Le Paraguay fait machine arrière : après avoir ouvert en mai une ambassade à Jérusalem, emboîtant le pas des États-Unis, le pays sud-américain a rapatrié mercredi sa représentation diplomatique à Tel-Aviv, déclenchant l’ire d’Israël qui a fermé son ambassade à Asuncion.
Entre-temps, Mario Abdo Benitez a succédé à Horacio Cartès à la tête du pays. Les deux hommes, pourtant du même parti Colorado, avaient des avis divergents sur la question.
Dans le communiqué annonçant le retour à Tel-Aviv, le gouvernement paraguayen s’est dit engagé à « contribuer à l’intensification des efforts diplomatiques régionaux et internationaux dans le but de parvenir à une paix élargie, juste et durable au Moyen-Orient ».
Le Premier ministre israélien Benyamin Netanyahu a immédiatement réagi en dénonçant une « décision décevante », « de la plus grande gravité », « qui nuit aux relations bilatérales entre les deux pays ».
Lors du déménagement de la représentation diplomatique de Tel-Aviv à Jérusalem le 21 mai, Mario Abdo Benitez, alors président-élu, avait exprimé son opposition, mais le gouvernement avait maintenu la décision, prise avant l’élection présidentielle remportée par M. Abdo Benitez, descendant de Libanais du côté de son père.
« Alliés historiques »
Élu le 22 avril, Mario Abdo Benitez a pris ses fonctions le 15 août.

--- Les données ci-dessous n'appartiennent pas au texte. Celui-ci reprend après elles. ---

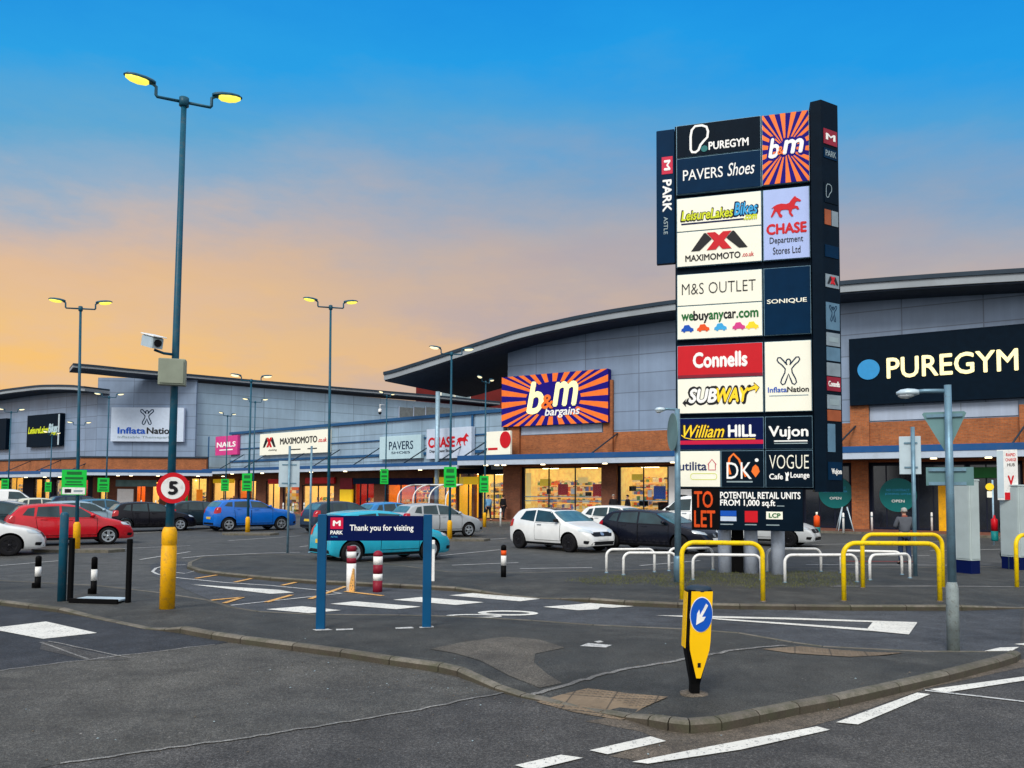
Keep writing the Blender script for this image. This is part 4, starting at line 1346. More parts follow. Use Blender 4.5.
def row_front():
    ops = [(212, 235, 'shop_cream', 3, 2, .4), (238, 247, 'shop_orange', 2, 1, .4), (249, 256, 'shop_cream', 1, 1, .5), (266, 280, 'shop_cream', 4, 2, .6), (283, 299, 'goods', 4, 1, 1.0), (302, 334, 'shop_cream', 5, 2, 1.0),
           (353, 374, 'shop_red', 5, 3, .8), (386, 430, 'shop_orange', 5, 3, .8), (434, 456, 'shop_yellow', 5, 2, .6), (457, 472, 'shop_yellow', 5, 1, .6)]
    dummy = bpy.data.objects.new('shop_row', None)
    res = []
    wl = MB(); x = XL(209)
    for a, b, wm, rows, mull, drop in ops:
        xa, xb = XL(a), XL(b)
        wl.box(x, xa, 0, .35, GROUND_Z, zcl_b + .05)
        wl.box(xa, xb, 0, .35, hl - drop, zcl_b + .05)
        x = xb
        rnd = random.Random(a)
        h, s = hl - drop, GROUND_Z
        fb = MB()
        for u0, u1 in [(xa, xa + .08), (xb - .08, xb)] + [(xa + (xb - xa) * q / mull - .04, xa + (xb - xa) * q / mull + .04) for q in range(1, mull)]:
            fb.box(u0, u1, .06, .16, s, h)
        fb.box(xa, xb, .165, .2, h - .1, h)
        win = SL(fb, 'shop_window', M['frame_navy'])
        MB().box(xa + .08, xb - .08, .10, .112, s, h - .1).build('pane', M['pane'], win)
        room = MB(); dp = 3.0
        room.add([(xa, dp, s), (xb, dp, s), (xb, dp, h), (xa, dp, h)], [(0, 1, 2, 3)])
        room.add([(xa, .36, s), (xa, dp, s), (xa, dp, h), (xa, .36, h)], [(0, 1, 2, 3)])
        room.add([(xb, .36, s), (xb, dp, s), (xb, dp, h), (xb, .36, h)], [(3, 2, 1, 0)])
        room.add([(xa, .36, h), (xb, .36, h), (xb, dp, h), (xa, dp, h)], [(0, 1, 2, 3)])
        ins = SL(room, 'shop_interior', M[wm])
        lt = MB(); cx = (xa + xb) / 2; hw = (xb - xa) * .3
        lt.box(cx - hw, cx + hw, 1.1, 1.35, h - .05, h - .02)
        lt.build('ceiling_light', M['shop_light'], ins)
        MB().add([(xa, .36, s + .002), (xb, .36, s + .002), (xb, dp, s + .002), (xa, dp, s + .002)], [(0, 1, 2, 3)]).build('shop_floor', M['shop_floor'], ins)
        xx = xa + .2
        while rows and xx < xb - .5:
            w = rnd.uniform(.7, 1.5); xe_ = min(xx + w, xb - .12)
            goods_shelf(xx, xe_, rnd.uniform(.7, 2.2), s + .25, rnd.choice((rows, rows - 1, rows - 2)), rnd, None).build('goods_shelf', [M['goods'], M['shop_cream']], ins)
            xx = xe_ + rnd.uniform(.1, .6)
    wl.box(x, FL.x(474), 0, .35, GROUND_Z, zcl_b + .05)
    SL(wl, 'shopfront_wall', M['brick_dark'])
    bpy.data.objects.remove(dummy)
row_front()
for a, b, y0, y1, m in ((305, 334, 483.5, 477.5, 'red'), (340, 352, 489, 478, 'maroon'), (340, 352, 503, 489.5, 'poster_yellow'), (353, 384, 484, 478, 'navy_deep'), (388, 432, 485, 478, 'navy'), (434, 478, 484.5, 477, 'poster_yellow'), (268, 279, 484, 479, 'red'), (213, 233, 483, 479, 'poster_yellow')):
    za, zb_ = FL.loc((a + b) / 2, y0, .3)[1], FL.loc((a + b) / 2, y1, .3)[1]
    SL(MB().box(FL.x(a, .3), FL.x(b, .3), -.3, -.13, za, zb_), 'fascia_panel', M[m])
# red walled plant block and white plant boxes behind the low row
def world_box(name, label, cat, pxa, pxb, pya, pyb, Y, dep, m):
    xa, xb = (pxa - 512) / F * Y, (pxb - 512) / F * Y
    za, zb_ = height_at(0, pyb, Y), height_at(0, pya, Y)
    t = thing(name, label, cat, (xa, Y, 0))
    return t, xa, xb, za, zb_
t, xa, xb, za, zb_ = world_box('plant_room', 'dark red walled block set back under the overhanging roof tip', 'building', 415, 530, 376, 402, 108, 6, None)
MB().box(0, xb - xa, 0, 6, 0, zb_ + 1.2).build('wall', M['red_wall'], t)
MB().box(-.2, xb - xa + .2, -.2, 6.2, zb_ + 1.202, zb_ + 1.5).build('roof', M['roof_dark'], t)

# ------------------------------------------------------------------ far left building
Cb = frame_thing(FC, 'retail_building', 'grey retail building with low arched roof at the far end of the terrace', 'building')
profC = smooth_prof([FC.loc(px, py, OUT) for px, py in ((-160, 415), (-90, 405), (-40, 397), (0, 390), (20, 387.2), (40, 385), (60, 384.6), (74, 385.0), (85, 386.2))], 50)
vault_roof(Cb, FC, profC, OUT, .5, .6, M['roof_dark'], M['roof_grey'])
zbc = FC.loc(40, 460)[1]
wall_under(Cb, profC, FC.x(-150), FC.x(97), zbc + .003, .6, M['clad'], 0, .3)
MB().box(FC.x(-150), FC.x(94), -.02, .28, 3.8, zbc).build('brick_band', M['brick'], Cb)
MB().box(FC.x(-150), FC.x(94), -.14, .28, zbc + .001, zbc + .2).build('band_coping', M['roof_dark'], Cb)
canopy(Cb, FC, FC.x(-150), FC.x(82, CAN), FC.loc(40, 477, CAN)[1], FC.loc(40, 470.8, CAN)[1], rods=[FC.x(p, 1.3) for p in (-20, 14, 44, 78)], lights=[FC.x(p, 1.4) for p in (-5, 26, 45, 60, 85)], rod_top=zbc - .1)
XC = lambda px: FC.x(px)
shopfront(Cb, FC, XC(-140), XC(95), FC.loc(40, 477, CAN)[1] + .05, [(XC(-60), XC(-20), GROUND_Z, 3.4, 'shop_cream', 4, 3), (XC(-14), XC(6), GROUND_Z, 3.2, 'shop_yellow', 3, 2), (XC(9), XC(23), GROUND_Z + 1.2, 3.5, 'shop_yellow', 3, 2), (XC(34), XC(42), GROUND_Z, 3.3, 'shop_yellow', 2, 1), (XC(43), XC(51), GROUND_Z, 3.3, 'shop_cream', 2, 1), (XC(55), XC(62), GROUND_Z, 3.2, 'goods', 3, 1), (XC(78), XC(88), GROUND_Z, 3.2, 'shop_red', 3, 1)], M['shop_dark'], seed=12)
# ================================================================== signs
HORSE = [(.02, .50), (.10, .60), (.20, .67), (.35, .70), (.50, .66), (.60, .70), (.66, .82), (.74, .94), (.79, 1.0), (.82, .93), (.94, .82), (.98, .76), (.94, .71), (.85, .75), (.80, .69), (.77, .56), (.87, .52), (.92, .38), (.87, .35), (.80, .43),
         (.70, .40), (.66, .25), (.73, .10), (.68, .05), (.59, .22), (.57, .39), (.45, .41), (.34, .40), (.30, .28), (.38, .14), (.34, .05), (.27, .10), (.22, .28), (.17, .38), (.10, .22), (.03, .09), (0, .15), (.06, .33), (.11, .50), (.07, .53)]
def fit(pts, x0, x1, z0, z1):
    return [(x0 + (x1 - x0) * a, z0 + (z1 - z0) * b) for a, b in pts]
def figure_outline():
    half = [(.555, .70), (.72, .86), (.84, .97), (.95, .97), (.99, .88), (.93, .80), (.78, .70), (.64, .56), (.66, .42), (.80, .20), (.84, .07), (.76, -.01), (.66, .03), (.58, .20), (.5, .38)]
    head = [(.5 + .10 * math.cos(R(a)), .80 + .11 * math.sin(R(a))) for a in range(220, -41, -20)]
    left = [(1 - x, z) for x, z in half]
    return head + half + left[::-1][1:]
DROP = [(.0, .12), (.0, .62), (.06, .86), (.24, 1.0), (.60, 1.0), (.84, .92), (.92, .74), (.88, .52), (.70, .40), (.52, .26), (.42, .08), (.26, 0.0), (.08, .02)]
CARLOGO = [(0, .15), (.02, .45), (.16, .58), (.26, .95), (.62, 1.0), (.78, .62), (.97, .5), (1.0, .15), (.88, .15), (.84, 0), (.72, 0), (.68, .15), (.34, .15), (.30, 0), (.18, 0), (.14, .15)]

def rays(parent, w, h, cx, cz, rx, rz, n, m, y=-.003):
    """orange sunburst, clipped to the board"""
    mb = MB()
    def border(a):
        dx, dz = math.cos(a), math.sin(a)
        t = min([(w - cx) / dx if dx > 1e-6 else 1e9, -cx / dx if dx < -1e-6 else 1e9, (h - cz) / dz if dz > 1e-6 else 1e9, -cz / dz if dz < -1e-6 else 1e9])
        return (cx + dx * t, cz + dz * t)
    # even spacing along the border rather than by angle
    per = [(w * q / n, 0) for q in range(n)] + [(w, h * q / n) for q in range(n)] + [(w - w * q / n, h) for q in range(n)] + [(0, h - h * q / n) for q in range(n)]
    tot = 2 * (w + h)
    k = int(n * 2)
    k -= k % 2
    def along(d):
        d %= tot
        if d < w: return (d, 0)
        d -= w
        if d < h: return (w, d)
        d -= h
        if d < w: return (w - d, h)
        return (0, h - (d - w))
    for i in range(0, k, 2):
        d0, d1 = tot * (i + .15) / k, tot * (i + 1.15) / k
        ds = [d0] + [c for c in (w, w + h, 2 * w + h) if d0 < c < d1] + [d1]
        outer = [along(d) for d in ds]
        inner = []
        for p in (outer[-1], outer[0]):
            a = math.atan2((p[1] - cz) / rz, (p[0] - cx) / rx)
            inner.append((cx + rx * math.cos(a), cz + rz * math.sin(a)))
        mb.add([(p[0], y, p[1]) for p in outer + inner], [tuple(range(len(outer) + 2))])
    # face the viewer
    fixed = []
    for f in mb.f:
        P_ = [mb.v[i] for i in f]
        ar = sum(P_[i][0] * P_[(i + 1) % len(P_)][2] - P_[(i + 1) % len(P_)][0] * P_[i][2] for i in range(len(P_)))
        fixed.append(f if ar > 0 else f[::-1])
    mb.f = fixed
    return mb.build('ray_pattern', m, parent)

def wall_sign(fr, name, label, px0, px1, pyt, pyb, out, depth, face, edge_m=None, mid=None):
    """board on a facade; returns its Empty (bottom left corner of the face) and its size"""
    x0, x1 = fr.x(px0, out), fr.x(px1, out)
    pm = (px0 + px1) / 2 if mid is None else mid
    z1, z0 = fr.loc(pm, pyt, out)[1], fr.loc(pm, pyb, out)[1]
    t = frame_thing(fr, name, label, 'sign', x0, -out, z0)
    w, h = x1 - x0, z1 - z0
    MB().bbox(0, w, .0, depth, 0, h, .01).build('sign_panel', edge_m or face, t)
    if edge_m:
        MB().box(.04, w - .04, -.012, -.001, .04, h - .04).build('sign_face', face, t)
    return t, w, h

# --- big sunburst sign
t, w, h = wall_sign(FA, 'shop_sign', 'orange and violet sunburst sign with large cream letters on the grey wall', 501, 608, 377.5, 427, .55, .5, M['bm_blue'], None, 501)
rays(t, w, h, w * .5, h * .5, w * .26, h * .34, 26, M['bm_orange'])
letters(t, 'b', w * .26, w * .41, h * .24, h * .84, M['bm_letter'], -.02, .028, .22, .05)
letters(t, 'm', w * .51, w * .73, h * .37, h * .80, M['bm_letter'], -.02, .028, .22, .05)
letters(t, '&', w * .40, w * .505, h * .32, h * .58, M['bm_orange'], -.075, .03, .1, .02)
letters(t, 'bargains', w * .43, w * .75, h * .13, h * .33, M['letter_white'], -.02, .02, .2, .03)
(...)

« Nos frères et amis d’Israël ne devraient pas prendre ombrage. Il y a plus de 85 pays qui conservent leur ambassade à Tel-Aviv, et nous, nous sommes amis et alliés historiques d’Israël », a déclaré le ministre paraguayen des Affaires étrangères, Luis Castiglioni.
« Il ne faut pas oublier que le vote du Paraguay a été décisif pour la création de l?État d’Israël », a-t-il souligné.
Le ministre a rappelé que son pays respectait des résolutions des Nations unies. « A ce titre, nous devons respecter ces dispositions, disant clairement qu’il est nécessaire de revenir aux frontières antérieures à la guerre de 1967 ».
Le déménagement de Jérusalemn à Tel-Aviv devrait intervenir « de manière immédiate », a précisé le ministre.
De leur côté, les Palestiniens ont annoncé qu’ils allaient ouvrir « immédiatement » une ambassade au Paraguay.
Après les Etats-Unis et le Guatemala, l’ex-président du Paraguay Horacio Cartes avait inauguré le 21 mai à Jérusalem la nouvelle ambassade de son pays en Israël, une démarche de rupture diplomatique qui avait indigné les Palestiniens.
Le Paraguay était devenu le troisième pays à rompre avec le consensus international qui voulait que les ambassades soient installées en dehors de Jérusalem, compte-tenu du statut disputé de la ville et de la persistance du conflit israélo-palestinien.
Les Etats-Unis avaient transféré le 14 mai leur ambassade de Tel-Aviv à Jérusalem, concrétisant l’une des promesses internationales les plus controversées du président Donald Trump.
Viande « casher » paraguayenne
Le Paraguay fournit 40% de la viande bovine consommée en Israël, sous la supervision d’institutions juives, chargées de faire respecter le cahier des charges pour obtenir le label « casher ».
Anibal Bakir, membre du Conseil islamique d’Amérique latine et des Caraïbes, a applaudi la décision du Paraguay qu’il a qualifiée de « juste ».
« Le transfert des ambassades du Guatemala et du Paraguay n’est pas dans la tradition diplomatique des pays d’Amérique latine », a-t-il déclaré à l’AFP. « Reconnaître Jérusalem comme capitale d’Israël, c’est source de tensions. Jérusalem est la capitale éternelle et légitime de l?État de Palestine, qui garantit les droits des chrétiens et des juifs », a-t-il ajouté.
Israël, pour qui tout Jérusalem est sa capitale « éternelle » et « indivisible », s’est emparé de Jérusalem-Est en 1967 et l’a annexée.
Les Palestiniens veulent faire de Jérusalem-Est la capitale de l?État auquel ils aspirent, et voient dans le transfert des ambassades la négation de leur revendication.
Pour la communauté internationale, Jérusalem-Est est un territoire occupé et les ambassades ne doivent pas s’installer à Jérusalem tant que le statut de la ville n’a pas été réglé par la négociation entre les deux parties.
Une importante communauté libanaise, des sunnites et des chiites, vit au Paraguay et avait critiqué la décision de l’ex-président Horacio Cartès.
« L?Amérique latine doit être un facteur de paix, pas de division. Installer une ambassade à Jérusalem n’apporte rien à la paix, au contraire », a souligné M. Bakir.